Over the years, Henan Huawei Aluminum Industry has continuously optimized the production process parameters of 8011 aluminum alloy air conditioning foil in each stage.

The yield of air conditioning foil has been continuously improved, the production cost has been continuously reduced, and the market competitiveness of the product has been enhanced.

The main research directions of the process are as follows:

(1) For casting rolls with different roll diameters, determine the optimal casting zone range, reduce the casting zone within a certain range, reduce the casting processing rate, and reduce the cracking of the casting plate.
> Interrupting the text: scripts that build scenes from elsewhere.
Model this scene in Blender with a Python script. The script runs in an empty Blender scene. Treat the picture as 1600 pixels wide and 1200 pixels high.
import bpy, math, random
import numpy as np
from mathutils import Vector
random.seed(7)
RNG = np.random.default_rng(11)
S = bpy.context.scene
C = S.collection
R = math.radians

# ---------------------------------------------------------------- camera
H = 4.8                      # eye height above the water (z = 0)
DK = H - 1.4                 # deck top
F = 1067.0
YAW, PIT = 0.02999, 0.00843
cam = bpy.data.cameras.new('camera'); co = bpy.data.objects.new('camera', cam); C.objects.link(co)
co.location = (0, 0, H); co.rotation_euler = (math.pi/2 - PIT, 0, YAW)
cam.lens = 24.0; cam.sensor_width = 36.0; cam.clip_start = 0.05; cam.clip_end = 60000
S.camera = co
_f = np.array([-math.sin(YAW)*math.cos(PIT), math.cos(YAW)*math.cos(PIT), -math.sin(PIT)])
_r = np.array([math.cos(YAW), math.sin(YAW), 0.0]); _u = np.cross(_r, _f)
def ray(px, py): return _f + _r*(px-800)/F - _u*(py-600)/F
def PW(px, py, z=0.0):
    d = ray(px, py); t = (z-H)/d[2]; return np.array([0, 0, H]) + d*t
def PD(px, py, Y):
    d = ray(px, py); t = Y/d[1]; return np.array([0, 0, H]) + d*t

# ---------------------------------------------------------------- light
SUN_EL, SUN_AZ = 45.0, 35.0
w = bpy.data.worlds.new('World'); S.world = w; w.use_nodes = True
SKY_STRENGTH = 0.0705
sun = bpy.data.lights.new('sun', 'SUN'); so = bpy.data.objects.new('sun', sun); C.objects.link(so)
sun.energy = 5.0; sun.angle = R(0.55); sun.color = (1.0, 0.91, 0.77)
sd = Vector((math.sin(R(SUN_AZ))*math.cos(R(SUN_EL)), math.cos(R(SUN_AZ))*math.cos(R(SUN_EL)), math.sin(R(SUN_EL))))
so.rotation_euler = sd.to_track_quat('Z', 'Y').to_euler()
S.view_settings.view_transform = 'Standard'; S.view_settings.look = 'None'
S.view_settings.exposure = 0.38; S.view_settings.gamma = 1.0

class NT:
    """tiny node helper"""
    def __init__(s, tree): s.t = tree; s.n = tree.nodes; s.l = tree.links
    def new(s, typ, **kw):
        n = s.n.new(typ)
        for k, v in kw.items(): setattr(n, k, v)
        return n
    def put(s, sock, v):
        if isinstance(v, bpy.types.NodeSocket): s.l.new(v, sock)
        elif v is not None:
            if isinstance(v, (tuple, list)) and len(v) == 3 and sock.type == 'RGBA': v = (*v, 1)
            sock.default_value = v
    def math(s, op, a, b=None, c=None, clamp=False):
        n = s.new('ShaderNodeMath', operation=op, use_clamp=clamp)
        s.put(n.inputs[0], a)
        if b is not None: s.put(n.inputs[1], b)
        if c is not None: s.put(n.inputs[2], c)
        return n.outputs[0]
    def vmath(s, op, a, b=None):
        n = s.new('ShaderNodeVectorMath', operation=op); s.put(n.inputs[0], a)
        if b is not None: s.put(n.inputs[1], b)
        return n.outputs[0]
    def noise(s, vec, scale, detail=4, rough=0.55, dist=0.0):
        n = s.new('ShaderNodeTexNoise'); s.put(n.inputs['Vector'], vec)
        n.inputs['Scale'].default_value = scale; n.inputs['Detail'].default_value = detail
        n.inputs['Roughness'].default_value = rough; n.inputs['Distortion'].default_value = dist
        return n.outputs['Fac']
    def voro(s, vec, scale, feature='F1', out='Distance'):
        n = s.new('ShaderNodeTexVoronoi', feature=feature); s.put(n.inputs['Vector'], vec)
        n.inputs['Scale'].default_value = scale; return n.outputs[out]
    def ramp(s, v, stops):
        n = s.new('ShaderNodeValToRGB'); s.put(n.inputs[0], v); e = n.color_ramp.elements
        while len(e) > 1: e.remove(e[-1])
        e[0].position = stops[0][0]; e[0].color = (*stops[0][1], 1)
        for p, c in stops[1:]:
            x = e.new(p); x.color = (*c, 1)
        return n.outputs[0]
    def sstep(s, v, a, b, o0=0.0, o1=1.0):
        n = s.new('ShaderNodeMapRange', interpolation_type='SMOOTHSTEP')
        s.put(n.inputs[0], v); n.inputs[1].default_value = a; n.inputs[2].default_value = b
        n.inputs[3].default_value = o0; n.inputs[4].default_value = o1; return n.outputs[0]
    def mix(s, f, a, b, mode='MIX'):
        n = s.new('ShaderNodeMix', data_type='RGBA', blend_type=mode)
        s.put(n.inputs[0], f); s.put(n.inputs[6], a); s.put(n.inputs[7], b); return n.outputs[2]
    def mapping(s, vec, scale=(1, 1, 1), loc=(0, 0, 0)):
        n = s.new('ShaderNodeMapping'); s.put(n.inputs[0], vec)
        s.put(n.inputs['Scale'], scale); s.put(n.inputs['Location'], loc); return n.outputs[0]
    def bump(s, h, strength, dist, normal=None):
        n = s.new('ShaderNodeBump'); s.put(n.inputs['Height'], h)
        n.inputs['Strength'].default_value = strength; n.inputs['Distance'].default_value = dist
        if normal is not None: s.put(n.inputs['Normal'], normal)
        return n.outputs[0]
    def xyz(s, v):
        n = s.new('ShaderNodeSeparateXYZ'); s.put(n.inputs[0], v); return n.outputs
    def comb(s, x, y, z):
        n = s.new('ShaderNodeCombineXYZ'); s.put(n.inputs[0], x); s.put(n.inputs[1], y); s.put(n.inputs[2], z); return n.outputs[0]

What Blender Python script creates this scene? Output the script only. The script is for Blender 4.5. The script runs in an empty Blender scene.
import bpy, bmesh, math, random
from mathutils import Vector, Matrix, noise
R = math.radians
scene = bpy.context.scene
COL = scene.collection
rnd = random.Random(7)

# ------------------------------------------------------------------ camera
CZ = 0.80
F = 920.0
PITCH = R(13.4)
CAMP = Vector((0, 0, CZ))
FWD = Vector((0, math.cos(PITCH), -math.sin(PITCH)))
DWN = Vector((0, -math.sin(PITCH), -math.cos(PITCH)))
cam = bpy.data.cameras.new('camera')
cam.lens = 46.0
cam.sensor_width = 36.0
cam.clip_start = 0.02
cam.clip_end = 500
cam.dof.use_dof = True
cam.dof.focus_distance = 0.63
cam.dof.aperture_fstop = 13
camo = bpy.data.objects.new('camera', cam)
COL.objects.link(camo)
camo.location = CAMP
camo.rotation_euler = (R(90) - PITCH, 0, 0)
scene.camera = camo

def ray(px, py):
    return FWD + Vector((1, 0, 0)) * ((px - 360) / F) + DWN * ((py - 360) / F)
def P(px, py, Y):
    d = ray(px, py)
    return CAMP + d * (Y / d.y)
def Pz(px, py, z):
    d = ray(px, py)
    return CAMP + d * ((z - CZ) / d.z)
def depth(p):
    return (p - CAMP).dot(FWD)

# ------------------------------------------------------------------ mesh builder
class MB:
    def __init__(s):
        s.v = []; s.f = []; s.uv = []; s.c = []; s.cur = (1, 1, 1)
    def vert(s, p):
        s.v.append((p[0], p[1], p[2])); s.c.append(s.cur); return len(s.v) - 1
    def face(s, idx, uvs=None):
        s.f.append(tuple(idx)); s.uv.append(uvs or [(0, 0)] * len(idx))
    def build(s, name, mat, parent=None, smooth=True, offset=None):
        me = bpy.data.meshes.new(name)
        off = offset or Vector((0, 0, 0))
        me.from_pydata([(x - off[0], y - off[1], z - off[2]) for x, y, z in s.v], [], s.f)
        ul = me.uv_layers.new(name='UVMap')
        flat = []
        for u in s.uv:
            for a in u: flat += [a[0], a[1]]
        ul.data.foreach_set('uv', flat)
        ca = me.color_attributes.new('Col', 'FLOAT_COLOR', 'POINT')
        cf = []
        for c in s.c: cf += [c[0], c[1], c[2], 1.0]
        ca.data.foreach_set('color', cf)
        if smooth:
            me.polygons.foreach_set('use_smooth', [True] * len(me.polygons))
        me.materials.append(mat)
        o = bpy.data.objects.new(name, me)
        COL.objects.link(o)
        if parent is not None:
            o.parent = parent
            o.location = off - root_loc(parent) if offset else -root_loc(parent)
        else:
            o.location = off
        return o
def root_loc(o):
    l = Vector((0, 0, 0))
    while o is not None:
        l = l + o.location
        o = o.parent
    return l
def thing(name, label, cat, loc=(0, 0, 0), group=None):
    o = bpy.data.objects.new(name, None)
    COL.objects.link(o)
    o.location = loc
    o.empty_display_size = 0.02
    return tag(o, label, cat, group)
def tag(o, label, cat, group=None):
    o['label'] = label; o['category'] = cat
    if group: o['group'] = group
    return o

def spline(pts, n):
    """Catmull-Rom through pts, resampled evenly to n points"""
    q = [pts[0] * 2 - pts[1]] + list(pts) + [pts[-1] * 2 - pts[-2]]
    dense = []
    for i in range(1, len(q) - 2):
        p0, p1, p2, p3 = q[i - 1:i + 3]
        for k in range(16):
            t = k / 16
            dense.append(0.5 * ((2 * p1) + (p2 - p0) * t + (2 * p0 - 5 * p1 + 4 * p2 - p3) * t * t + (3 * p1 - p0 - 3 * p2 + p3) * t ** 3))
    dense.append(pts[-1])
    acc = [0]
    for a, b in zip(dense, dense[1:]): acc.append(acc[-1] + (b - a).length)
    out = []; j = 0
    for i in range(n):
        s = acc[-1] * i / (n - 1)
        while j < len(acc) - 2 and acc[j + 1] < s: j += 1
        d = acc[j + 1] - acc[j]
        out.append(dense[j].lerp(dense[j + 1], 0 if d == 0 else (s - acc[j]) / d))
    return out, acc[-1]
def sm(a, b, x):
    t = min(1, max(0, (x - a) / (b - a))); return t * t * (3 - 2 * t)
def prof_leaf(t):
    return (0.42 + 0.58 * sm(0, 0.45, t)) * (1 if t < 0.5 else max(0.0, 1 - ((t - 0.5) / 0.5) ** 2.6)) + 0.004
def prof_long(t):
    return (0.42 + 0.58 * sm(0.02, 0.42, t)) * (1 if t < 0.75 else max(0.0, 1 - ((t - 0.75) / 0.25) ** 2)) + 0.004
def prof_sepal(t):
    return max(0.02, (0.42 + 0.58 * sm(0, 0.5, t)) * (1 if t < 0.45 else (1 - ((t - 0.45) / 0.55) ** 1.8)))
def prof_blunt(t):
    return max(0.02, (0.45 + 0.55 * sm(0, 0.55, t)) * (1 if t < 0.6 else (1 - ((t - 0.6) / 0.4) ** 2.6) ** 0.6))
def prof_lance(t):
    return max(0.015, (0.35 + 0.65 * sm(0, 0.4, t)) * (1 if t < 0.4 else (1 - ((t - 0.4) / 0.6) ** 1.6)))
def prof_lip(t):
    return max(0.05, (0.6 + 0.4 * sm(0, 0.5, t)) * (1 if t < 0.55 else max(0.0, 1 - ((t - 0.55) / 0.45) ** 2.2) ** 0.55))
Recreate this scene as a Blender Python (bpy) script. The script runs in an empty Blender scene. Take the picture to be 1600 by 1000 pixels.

(2) Apply a layer of aluminum silicate paper to the ear to reduce the friction between the ear and the edge of the casting plate. The cracking distance on the surface of the casting plate is extended from an average of 18 mm to 44 mm, and the cracking depth is reduced by 0.5 mm to 1 mm.

(3) Drawing on the research ideas of rapid ultra-thin casting and rolling technology, the thickness of the casting billet is reduced from 6.5 mm to 8 mm to 5.5 mm to 6 mm, and the upper limit of the casting speed is increased from 850 mm/min to 1140 mm/min. min, reduce the casting and rolling processing rate, thereby reducing the edge cracking of the casting and rolling plate

(4) The thickness of the casting and rolling billet is reduced from 6.5 mm~8 mm to 5.5 mm~6 mm, which can further optimize the cold rolling process, reduce the total cold rolling processing rate, reduce the cold rolling force, and reduce the edge cracking caused by cold rolling. Thus, the edge trimming amount of 8011 aluminum alloy cold rolling is reduced from 60 mm to 35 mm, and the cold rolling yield is increased by about 1.5%.